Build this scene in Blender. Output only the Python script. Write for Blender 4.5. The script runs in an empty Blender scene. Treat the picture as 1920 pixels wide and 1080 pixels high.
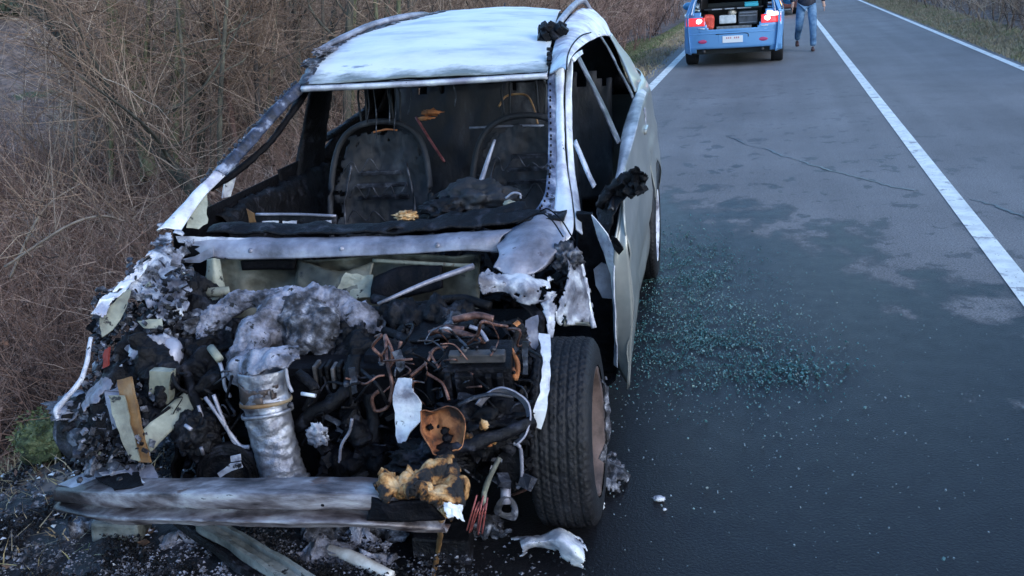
import bpy, bmesh, math, random
import numpy as np
from mathutils import Vector, noise, Matrix
from mathutils.geometry import tessellate_polygon
R = math.radians
random.seed(7); rng = np.random.default_rng(7)
sc = bpy.context.scene
col = sc.collection

# ---------------------------------------------------------------- camera
CAM_F, YAW, PIT, ROL, CAM_H = 1754.3, .2802, .3145, -.0736, 1.741
_f = np.array([-math.sin(YAW)*math.cos(PIT), math.cos(YAW)*math.cos(PIT), -math.sin(PIT)])
_r = np.array([math.cos(YAW), math.sin(YAW), 0.]); _u = np.cross(_r, _f)
_r2 = math.cos(ROL)*_r+math.sin(ROL)*_u; _u2 = -math.sin(ROL)*_r+math.cos(ROL)*_u
cd = bpy.data.cameras.new('camera'); cam = bpy.data.objects.new('camera', cd); col.objects.link(cam)
cd.sensor_width = 36; cd.lens = CAM_F/1920*36; cd.clip_end = 2000; cd.clip_start = .05
_m = Matrix(((_r2[0], _u2[0], -_f[0], 0), (_r2[1], _u2[1], -_f[1], 0), (_r2[2], _u2[2], -_f[2], CAM_H), (0, 0, 0, 1)))
cam.matrix_world = _m
sc.camera = cam
# ---------------------------------------------------------------- light
w = bpy.data.worlds.new('World'); sc.world = w; w.use_nodes = True
nt = w.node_tree; sky = nt.nodes.new('ShaderNodeTexSky'); sky.sky_type = 'NISHITA'; sky.sun_disc = False
SUN_EL, SUN_AZ = 14, 118        # azimuth from +Y clockwise
sky.sun_elevation = R(SUN_EL); sky.sun_rotation = R(SUN_AZ)
sky.air_density = 1.0; sky.dust_density = .6; sky.ozone_density = 3.6
nt.links.new(sky.outputs[0], nt.nodes['Background'].inputs[0]); nt.nodes['Background'].inputs[1].default_value = .15
sd = bpy.data.lights.new('sun', 'SUN'); sd.energy = .5; sd.angle = R(50); sd.color = (1, .93, .86)
so = bpy.data.objects.new('sun', sd); col.objects.link(so)
_d = Vector((math.sin(R(SUN_AZ))*math.cos(R(SUN_EL+16)), math.cos(R(SUN_AZ))*math.cos(R(SUN_EL+16)), math.sin(R(SUN_EL+16))))
so.rotation_euler = _d.to_track_quat('Z', 'Y').to_euler()
sc.view_settings.view_transform = 'Standard'; sc.view_settings.look = 'None'
sc.view_settings.exposure = 1.85; sc.view_settings.gamma = 1

# ---------------------------------------------------------------- coordinates
CAR_X, CAR_Y, CAR_R = -1.391, 2.739, .0569     # wreck: x to its left side, y towards its tail
_c, _s = math.cos(-CAR_R), math.sin(-CAR_R)
_M = np.array([[_c, -_s, 0], [_s, _c, 0], [0, 0, 1.]])
_O = _M@(np.array([0, 0, CAM_H])-np.array([CAR_X, CAR_Y, 0]))
def _ray(px, py): return _f+(px-960)/CAM_F*_r2-(py-540)/CAM_F*_u2
def C(px, py, ax, v):
    d = _M@_ray(px, py); i = 'xyz'.index(ax); return Vector(_O+d*((v-_O[i])/d[i]))
def Y(px, py, v): return C(px, py, 'y', v)
def W(px, py, ax, v):
    d = _ray(px, py); o = np.array([0, 0, CAM_H]); i = 'xyz'.index(ax); return Vector(o+d*((v-o[i])/d[i]))
def S(y, z):                                    # half width of the wreck's body
    if z < .6: s = .865+(z-.25)*.08
    elif z < 1.04: s = .893-(z-.6)*.07
    else: s = .862-(z-1.04)*.58
    if y > 1.9 and z > .6: s -= (y-1.9)*.012*min(1, (z-.6)/.4)
    if y > 3.25: s -= (y-3.25)**2*.45
    return s
def CS(px, py, side=1):
    best = (9, None)
    for i in list(range(120, 366))+list(range(20, 120)):
        p = C(px, py, 'y', i/100); e = abs(p.x-side*S(p.y, p.z))
        if e < best[0]-1e-6: best = (e, p)
    return best[1]

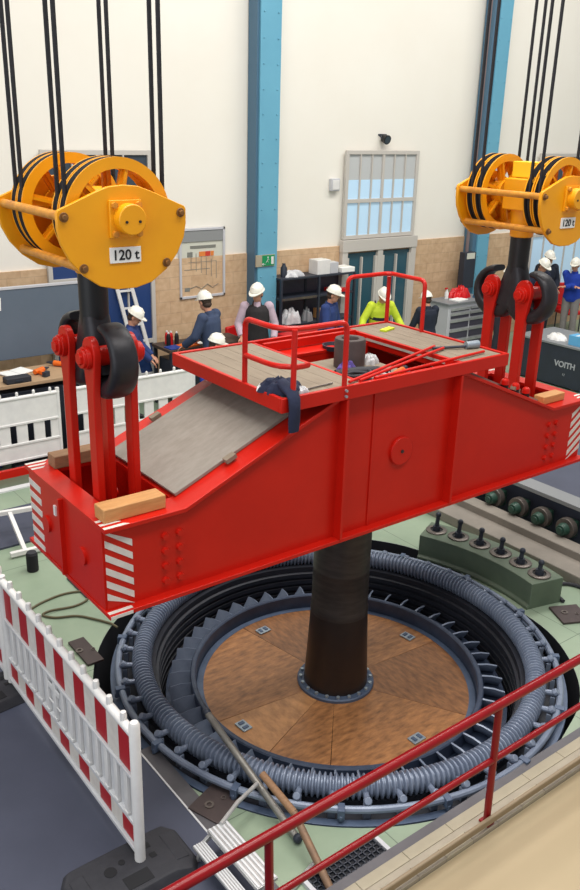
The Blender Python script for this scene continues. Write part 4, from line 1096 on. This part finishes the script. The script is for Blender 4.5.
    bb = MB(); bb.tube([(-.1,0,.14),(-.04,0,.176),(.04,0,.178),(.1,0,.135)],[(.008,.02)]*4,10,ref=(0,0,1)); place(bb).build('hat_ridge','helmet',hat)
    # clothes
    b = MB(); spine(b,.03)
    if not vest:
        for s in (1,-1): arm(b,s,.024,.95)
    else:
        for s in (1,-1): b.ball(sh[s],(.074,)*3,12)
    b.tube([T(-.015,0,.50),T(-.012,0,.58)],[.082,.066],14)
    o = b.build('jacket' if not vest else 'vest', jacket, t, remesh=.012, smooth=3); o.scale = (k,k,k)
    if vest:
        b = MB()
        for s in (1,-1): arm(b,s,.02,.95)
        b.tube([T(.06,0,.30),T(.075,0,.45),T(.02,0,.57)],[(.05,.03),(.05,.045),(.06,.06)],10)
        o = b.build('shirt', sleeve, t, remesh=.012, smooth=2); o.scale = (k,k,k)
    if extra: 
        o = extra(T, arms); o.parent = t; o.scale = (k,k,k)
    b = MB(); 
    for s in (1,-1): leg(b,s,.02,.97)
    b.ball(hip+V(0,0,.0),(.125,.175,.12),16)
    o = b.build('trousers', trousers, t, remesh=.012, smooth=3); o.scale = (k,k,k)
    for s in (1,-1):
        an = legs[s][2]; b = MB(); z0 = an.z-.085
        b.tube([V(an.x-.055,an.y,z0+.05),V(an.x+.03,an.y,z0+.052),V(an.x+.13,an.y+s*.012,z0+.036),V(an.x+.185,an.y+s*.016,z0+.028)],[(.05,.04),(.052,.044),(.036,.046),(.02,.03)],12,ref=(0,0,1))
        b.box((an.x+.06,an.y+s*.006,z0+.008),(.25,.085,.016)); o = b.build('shoe','shoe',t); o.scale = (k,k,k)
    return t
def hivis_extra(T, arms):
    b = MB()
    for z in (.12,.3): b.tube([T(.01,0,z-.03),T(.01,0,z+.03)],[(.196,.15)]*2,18,ref=(0,1,0))
    b.tube([T(.02,0,-.02),T(.01,0,.1)],[(.194,.15)]*2,18,ref=(0,1,0))
    return b.build('dark_panels','navy2')
D2 = rad
person((1.47,6.75,0),D2(-35),'man in a navy jacket and white helmet beside the ladder, looking down',1.78,.1,((.34,.1,1.02),(.34,-.1,1.0)),(.45,-.1),'blue_cloth',trousers='darktrous')
person((2.80,6.42,0),D2(118),'man in a slate blue suit seen from behind, leaning on the brown table',1.93,.16,((.36,.25,1.02),(.36,-.2,1.02)),(.1,-.3),'suit',trousers='greytrous')
person((3.86,6.75,0),D2(-120),'man in a black vest and pale lilac shirt facing the platform',1.93,.05,((.2,.25,.98),(.25,-.25,1.02)),(.25,-.6),'vest',sleeve='lilac',trousers='darktrous',vest=True)
person((2.46,5.98,0),D2(-75),'seated man in a royal blue jacket, only his white helmet above the platform edge',1.86,.1,((.35,.15,.75),(.35,-.15,.75)),(.2,.9),'royal',trousers='darktrous',sit=True)
t = thing('stool',(2.46,5.98,0),'low round stool under the seated man in blue','stool')
MB().cyl((0,0,.36),(0,0,.40),.17,n=24).build('seat','dark',t,bevel=.008)
for k in range(4): MB().cyl((.13*math.cos(PI/4+k*PI/2),.13*math.sin(PI/4+k*PI/2),0),(.1*math.cos(PI/4+k*PI/2),.1*math.sin(PI/4+k*PI/2),.36),.014,n=8).build('leg','steel',t)
person((5.12,6.45,0),D2(-60),'man in a blue work jacket standing in front of the storage rack',1.84,.12,((.3,.2,1.0),(.3,-.2,1.0)),(.2,.2),'blue_cloth',trousers='darktrous')
person((6.3,6.4,0),D2(-110),'man in a yellow hi-vis jacket bending forward behind the far railing',1.78,.3,((.3,.42,.98),(.3,-.42,.98)),(.35,0),'hivis',trousers='darktrous',extra=hivis_extra)
person((7.02,5.8,0),D2(80),'man in a dark navy sweater with his back turned, right of the hi-vis man',1.65,.12,((.25,.3,.92),(.25,-.25,.92)),(.15,.2),'navy2',trousers='darktrous')
person((9.62,6.3,0),D2(-60),'man in blue half hidden by the far prong of the right hook',1.83,.1,((.28,.2,1.05),(.28,-.2,1.05)),(.25,0),'blue_cloth',trousers='darktrous')
person((11.15,6.6,0),D2(-100),'man in a dark navy jacket looking down, just right of the black hook shank',1.89,.12,((.25,.15,1.05),(.25,-.15,1.05)),(.45,.2),'navy',trousers='darktrous')
person((12.25,7.2,0),D2(-115),'man in a dark jacket between the two others at the right window',1.89,.05,((.2,.2,1.0),(.22,-.2,1.0)),(.2,.1),'navy2',trousers='darktrous')
person((12.35,6.5,0),D2(-160),'man in a royal blue sweater and grey trousers with folded arms',1.81,.04,((.26,-.12,1.2),(.26,.12,1.22)),(.2,.0),'royal',trousers='greytrous')

# ------------------------------------------------------------------ light
def area(name, loc, size, energy, col=(1,.97,.92), rot=(0,0,0), sy=None):
    d = bpy.data.lights.new(name,'AREA'); d.energy = energy; d.color = col; d.shape = 'RECTANGLE'; d.size = size; d.size_y = sy or size
    o = bpy.data.objects.new(name,d); COL.objects.link(o); o.location = loc; o.rotation_euler = rot; return o
area('hall_lamp_row_a',(-1.0,0.0,12),9,820,sy=2)
area('hall_lamp_row_b',(8,2.4,12),13,1080,sy=2)
area('hall_lamp_row_c',(0,-5,12),10,760,sy=2)
area('side_daylight',(-8.5,-2.5,6),9,330,(.92,.96,1),(0,rad(-68),0),sy=6)
w = bpy.data.worlds.new('hall_air'); S.world = w; w.use_nodes = True
w.node_tree.nodes['Background'].inputs['Color'].default_value = (.93,.96,1,1); w.node_tree.nodes['Background'].inputs['Strength'].default_value = .42

# ------------------------------------------------------------------ camera
cam = bpy.data.cameras.new('camera'); co = bpy.data.objects.new('camera',cam); COL.objects.link(co)
yaw, pit, rol, f = .9104, .3596, .0285, 853.42
fw = V(math.cos(yaw)*math.cos(pit), math.sin(yaw)*math.cos(pit), -math.sin(pit)); r = V(math.sin(yaw),-math.cos(yaw),0); u = r.cross(fw)
r, u = r*math.cos(rol)+u*math.sin(rol), u*math.cos(rol)-r*math.sin(rol)
mw = Matrix((r,u,-fw)).transposed().to_4x4(); mw.translation = (-4.354,-4.838,4.44); co.matrix_world = mw
cam.sensor_fit = 'VERTICAL'; cam.sensor_height = 36; cam.lens = f/890*36; cam.clip_end = 100
S.camera = co
S.view_settings.view_transform = 'Standard'; S.view_settings.look = 'None'; S.view_settings.gamma = 1; S.view_settings.use_curve_mapping = False
S.view_settings.exposure = -0.08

• • • • •

### [What you are asked to do]
In the data above, please extract the lines from the first one through the line with "col = sc.collection", exactly, and keep pictures out.

### [Response to the task]
Build this scene in Blender. Output only the Python script. Write for Blender 4.5. The script runs in an empty Blender scene. Treat the picture as 1920 pixels wide and 1080 pixels high.
import bpy, bmesh, math, random
import numpy as np
from mathutils import Vector, noise, Matrix
from mathutils.geometry import tessellate_polygon
R = math.radians
random.seed(7); rng = np.random.default_rng(7)
sc = bpy.context.scene
col = sc.collection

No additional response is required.